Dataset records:
____
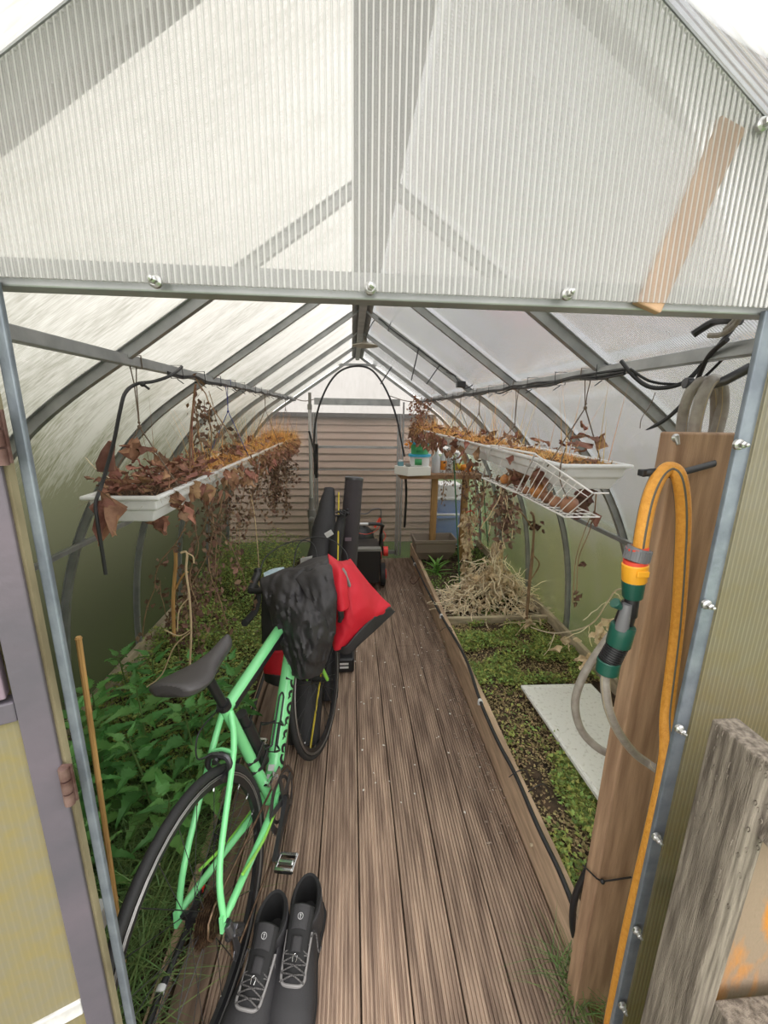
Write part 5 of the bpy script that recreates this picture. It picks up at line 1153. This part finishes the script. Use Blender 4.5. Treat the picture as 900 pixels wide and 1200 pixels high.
# ================================================================== THE GREEN BICYCLE (local: x forward, y left, z up)
bike = thing('road_bicycle', 'mint green road bicycle with black saddle leaning by the left bed', 'bicycle')
RH, BB, SC, HT, HB, FH = V((0, 0, .34)), V((.405, 0, .27)), V((.263, 0, .75)), V((.794, 0, .81)), V((.835, 0, .676)), V((.985, 0, .34))
fr = MB()
def ov(mb, a, b, r0, r1, flat=1, n=14, upv=(0, 0, 1)): mb.tube([V(a), V(a).lerp(V(b), .5), V(b)], [r0, (r0+r1)/2, r1], n, flat=flat, upv=upv)
DTa, DTb = V((.822, 0, .715)), V((.415, 0, .285))
STt = V((.258, 0, .765))
ov(fr, BB, STt, .0185, .0165); ov(fr, HB-V((.004, 0, -.0)), HT, .021, .019)
ov(fr, V((.268, 0, .748)), V((.80, 0, .785)), .017, .020, 1.15)
ov(fr, DTa, DTb, .028, .031)
fr.tube([BB+V((0, .036, 0)), BB-V((0, .036, 0))], .0225, 16)
for s_ in (-1, 1):
    fr.tube(smooth_path([BB+V((-.02, s_*.022, 0)), BB+V((-.12, s_*.036, .015)), RH+V((.06, s_*.060, -.008)), RH+V((0, s_*.064, 0))], 5), [.0125]*6+[.0105]*6+[.009]*4, 10)
    fr.tube(smooth_path([SC+V((.002, s_*.012, -.01)), SC+V((-.05, s_*.034, -.10)), RH+V((.045, s_*.050, .12)), RH+V((0, s_*.064, 0))], 5), [.0095]*6+[.0085]*10, 10)
    fr.bar(RH+V((.0, s_*.064, .02)), RH+V((-.008, s_*.064, -.02)), .008, .022, (1, 0, 0))
fr.tube([SC+V((-.055, -.034, -.10)), SC+V((-.050, 0, -.097)), SC+V((-.055, .034, -.10))], .006, 8)
fo = fr.build('frame', 'green', bike)
mb = MB(); a, b = V((.285, -.0165, .742)), V((.795, -.020, .772)); mb.bar(a, b, .008, .020, (0, 0, 1)); plabel(mb.build('tube_panel', 'black', fo, smooth=False, bevel=.002), 'black side of the top tube')
mb = MB()
for s_ in (-1, 1): mb.tube(smooth_path([BB+V((-.06, s_*.043, .009)), BB+V((-.17, s_*.055, .028)), RH+V((.10, s_*.0655, .012))], 4), .0045, 6)
mb.build('stay_accent', 'lime', fo)
# down tube lettering, right side, reading towards the head tube
dirv = (DTa-DTb).normalized()
def text_mesh(txt, size, ext, name, m, par, mat4):
    c = bpy.data.curves.new(name, 'FONT'); c.body = txt; c.size = size; c.extrude = ext; c.align_y = 'CENTER'; c.offset = .0012
    o = bpy.data.objects.new(name+'_tmp', c); COL.objects.link(o); bpy.context.view_layer.update()
    me = bpy.data.meshes.new_from_object(o.evaluated_get(bpy.context.evaluated_depsgraph_get())); bpy.data.objects.remove(o)
    me.transform(mat4); me.materials.clear(); me.materials.append(M[m]); q = bpy.data.objects.new(name, me); COL.objects.link(q); q.parent = par; return q
X_ = dirv; Z_ = V((0, -1, 0)); Y_ = Z_.cross(X_)
# text runs along the tube, wraps on the outer-right face
Zt = (V((0, -1, 0))*cos(R(12))+Y_*sin(R(12))).normalized(); Yt = Zt.cross(X_)
o0 = DTb+dirv*.085+Zt*.0255
mt = Matrix(((X_.x, Yt.x, Zt.x, o0.x), (X_.y, Yt.y, Zt.y, o0.y), (X_.z, Yt.z, Zt.z, o0.z), (0, 0, 0, 1)))
tx_ = text_mesh('cannondale', .090, .0045, 'lettering', 'black', fo, mt); me = tx_.data
xs_ = [((v.co-DTb).dot(dirv)) for v in me.vertices]; k_ = .40/(max(xs_)-min(xs_)); x0_ = min(xs_)
for v in me.vertices:      # stretch along the tube and curve round it
    d = v.co-DTb; t = d.dot(dirv); yy = d.dot(Yt); zz = d.dot(Zt); t2 = .085+(t-x0_)*k_; th = yy/.031; rr = .0320-.0030*(t2/.59)+(zz-.0255)*.15
    v.co = DTb+dirv*t2+Zt*(rr*cos(th))+Yt*(rr*sin(th))
for k, (z, m_) in enumerate(((.045, 'whiteplastic'), (.075, 'whiteplastic'))):
    q = DTb+dirv*z; nrm = V((-dirv.z, 0, dirv.x)); mb = MB(); mb.bar(q+nrm*.0308-dirv*.010, q+nrm*.0308+dirv*.010, .022, .003, nrm); mb.build('sticker', m_, fo, smooth=False)
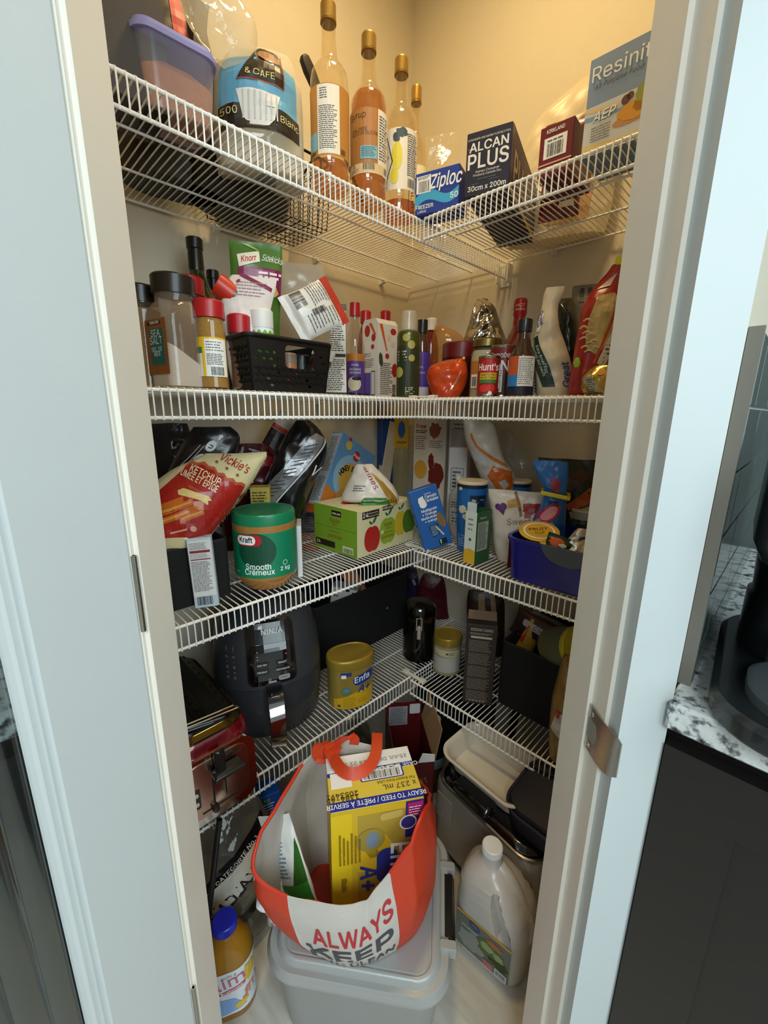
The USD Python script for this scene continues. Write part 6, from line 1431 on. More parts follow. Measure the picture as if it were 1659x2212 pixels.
deco(t, S, [('yellow_foot', poly((-.055, .003), (.055, .003), (.055, H_ * .36), (.03, H_ * .40), (0, H_ * .34), (-.03, H_ * .28), (-.055, H_ * .22)), m('#d6ab22', .35)), ('blue_tag', [rect(-.040, H_ * .70, -.012, H_ * .775)], m('#2a3f8a', .4)), ('white_tag', [rect(-.038, H_ * .66, -.026, H_ * .73)], WHITE), ('blue_logo', SA.rotate(rect(-.008, H_ * .50, .056, H_ * .70, .014), 10), m('#1f3a96', .35)), ('lettering', [T('Enfa', .0165, .018, H_ * .555, bold=True, sk=.15, rot=8)], WHITE), ('badge', disc(-.026, H_ * .38, .013), m('#6a7a4a', .4)), ('badge', disc(-.026, H_ * .41, .009, .006), m('#5a8ab0', .4)), ('lettering', [T('A+', .020, .022, H_ * .33, bold=True, sk=.25)], m('#1f3a96', .4)), ('small_print', [print_lines(-.035, H_ * .05, .0, H_ * .26, 5, 3, .3), print_lines(.005, H_ * .1, .035, H_ * .2, 3, 4, .3)], m('#a8801a', .5)), ('dark_square', rect(-.047, H_ * .07, -.041, H_ * .12), m('#4a4a3a', .5))], cut=.006)

# black bin with packets, canister
pa, pc = PX(684, 1400, .20), PX(880, 1400, .20)
fabric_bin('large black fabric bin standing behind the formula tin', (.105, (pa[1] + pc[1]) / 2 - .005, Z), float(pc[1] - pa[1]) - .0, .19, ztop(np.array([.20, pa[1], 0]), 1318) - Z, 90)
bt = ztop(np.array([.20, pa[1], 0]), 1318)
a = At(PX(735, 1300, .125), Z + .01)
t = thing('barcode_box', 'grey box end with a recycling mark and barcode sticking out of the large black bin', 'box', a.b, a.rz - 16, 0, 6); W_, H_ = 56 * a.k, a.z(1262)
card_box(t, W_, .05, H_, m('#8a8a8c', .5)); deco(t, boxS(W_, .05, H_), [('panel', rect(-W_ * .47, H_ * .6, W_ * .47, H_ * .99), m('#d3d1cf', .5)), ('barcode', barcode(W_ * .0, H_ * .66, W_ * .42, H_ * .78, 4), INK), ('notch', [rect(-W_ * .1, H_ * .95, W_ * .2, H_ * .99), rect(W_ * .3, H_ * .88, W_ * .42, H_ * .95)], INK), ('recycle_mark', [poly((-W_ * .4, H_ * .84), (-W_ * .2, H_ * .84), (-W_ * .3, H_ * .92)).difference(poly((-W_ * .34, H_ * .855), (-W_ * .26, H_ * .855), (-W_ * .3, H_ * .89)))], GREYINK)])
a = At(PX(792, 1275, .13), Z + .01)
t = thing('orange_box', 'orange and grey carton tipped over in the large black bin', 'carton', a.b + [0, 0, .1], a.rz, -12, -28); H_ = (a.z(1247) - .1)
card_box(t, .05, .06, .14, m('#a89c92', .5)); deco(t, boxS(.05, .06, .14), [('orange_panel', rect(-.025, .0, .025, .14), m('#b8662a', .45)), ('grey_panel', rect(-.02, .05, .015, .10), m('#a08c7c', .5)), ('small_print', print_lines(-.018, .055, .012, .095, 5, 3), GREYINK)])
a = At(PX(812, 1300, .175), Z + .01)
t = thing('green_packet', 'green and blue packet lying along the rim of the large black bin', 'packet', a.b + [0, 0, a.z(1312)], a.rz + 8, -50, 12)
B, S, _ = pillow(.085, .05, .02, 111, .003); obj('packet', B, m('#7a8a2a', .35), t); deco(t, S, [('blue_patch', rect(-.0, .015, .035, .04), m('#3a7aa0', .4))], cut=.008, off=.001)
b, w, h = LX(905, 1370, .12, 3, 74, 1292)
a = At(P(905, 1424, Z) + [-.02, .02, 0], Z); r = 34 * a.k; H_ = a.z(1300)
t = thing('clamp_canister', 'glossy black canister with a steel clamp closure in the back corner', 'canister', a.b, a.rz)
CB = m('#070708', .1, coat=.6)
obj('body', lathe([(0, 0), (r * .96, 0), (r, .004), (r, H_ * .78), (0, H_ * .78)], 48), CB, t)
obj('lid', lathe([(0, H_ * .78), (r * 1.02, H_ * .78), (r * 1.04, H_ * .80), (r * 1.04, H_ * .84), (r, H_ * .93), (r * .85, H_ * .985), (0, H_)], 48), CB, t)
obj('seal_ring', lathe([(r * .99, H_ * .765), (r * 1.03, H_ * .765), (r * 1.03, H_ * .782), (r * .99, H_ * .782)], 48), m('#5a5a5c', .2, .9), t)
STC = m('#d9cfc8', .3, .5)
obj('clamp', cat(tube([(-.008, -r * 1.05, H_ * .62), (-.008, -r * 1.08, H_ * .84), (.008, -r * 1.08, H_ * .84), (.008, -r * 1.05, H_ * .62)], .0018, 6)), STC, t)
obj('clamp_lever', cbox(.012, .006, H_ * .24, .002, H_ * .46, 0, -r * 1.07), STC, t)
a = At(PX(895, 1250, .07), Z)
t, S = obag('purple_bag', 'deep purple packet at the back, above the black canister', 'packet', a, [(1420, 862, 925, .05), (1300, 860, 928, .05), (1240, 862, 930, .04), (1215, 868, 925, .006)], m('#24133f', .4), 113, .005)
deco(t, S, [('white_mark', a.poly((889, 1250), (893, 1246), (899, 1256), (895, 1260)), m('#9a98a8', .4))], cut=.01, off=.001)
a = At(PY(935, 1265, -.055), Z)
t, S = obag('red_bag', 'dark red packet lying behind the purple one in the corner', 'packet', a, [(1430, 905, 965, .04), (1320, 900, 968, .04), (1262, 905, 962, .03), (1240, 915, 955, .005)], m('#4a0a18', .4), 115, .005)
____
**TASK PROMPT**. In the listing above, locate the line containing "The USD Python" and the line containing "m('#4a4a3a', .5))], cut=.006)". Extract those two lines and every line between them, exactly as written, and only those.

**RESPONSE FOR THIS EXERCISE**.
The USD Python script for this scene continues. Write part 6, from line 1431 on. More parts follow. Measure the picture as if it were 1659x2212 pixels.
deco(t, S, [('yellow_foot', poly((-.055, .003), (.055, .003), (.055, H_ * .36), (.03, H_ * .40), (0, H_ * .34), (-.03, H_ * .28), (-.055, H_ * .22)), m('#d6ab22', .35)), ('blue_tag', [rect(-.040, H_ * .70, -.012, H_ * .775)], m('#2a3f8a', .4)), ('white_tag', [rect(-.038, H_ * .66, -.026, H_ * .73)], WHITE), ('blue_logo', SA.rotate(rect(-.008, H_ * .50, .056, H_ * .70, .014), 10), m('#1f3a96', .35)), ('lettering', [T('Enfa', .0165, .018, H_ * .555, bold=True, sk=.15, rot=8)], WHITE), ('badge', disc(-.026, H_ * .38, .013), m('#6a7a4a', .4)), ('badge', disc(-.026, H_ * .41, .009, .006), m('#5a8ab0', .4)), ('lettering', [T('A+', .020, .022, H_ * .33, bold=True, sk=.25)], m('#1f3a96', .4)), ('small_print', [print_lines(-.035, H_ * .05, .0, H_ * .26, 5, 3, .3), print_lines(.005, H_ * .1, .035, H_ * .2, 3, 4, .3)], m('#a8801a', .5)), ('dark_square', rect(-.047, H_ * .07, -.041, H_ * .12), m('#4a4a3a', .5))], cut=.006)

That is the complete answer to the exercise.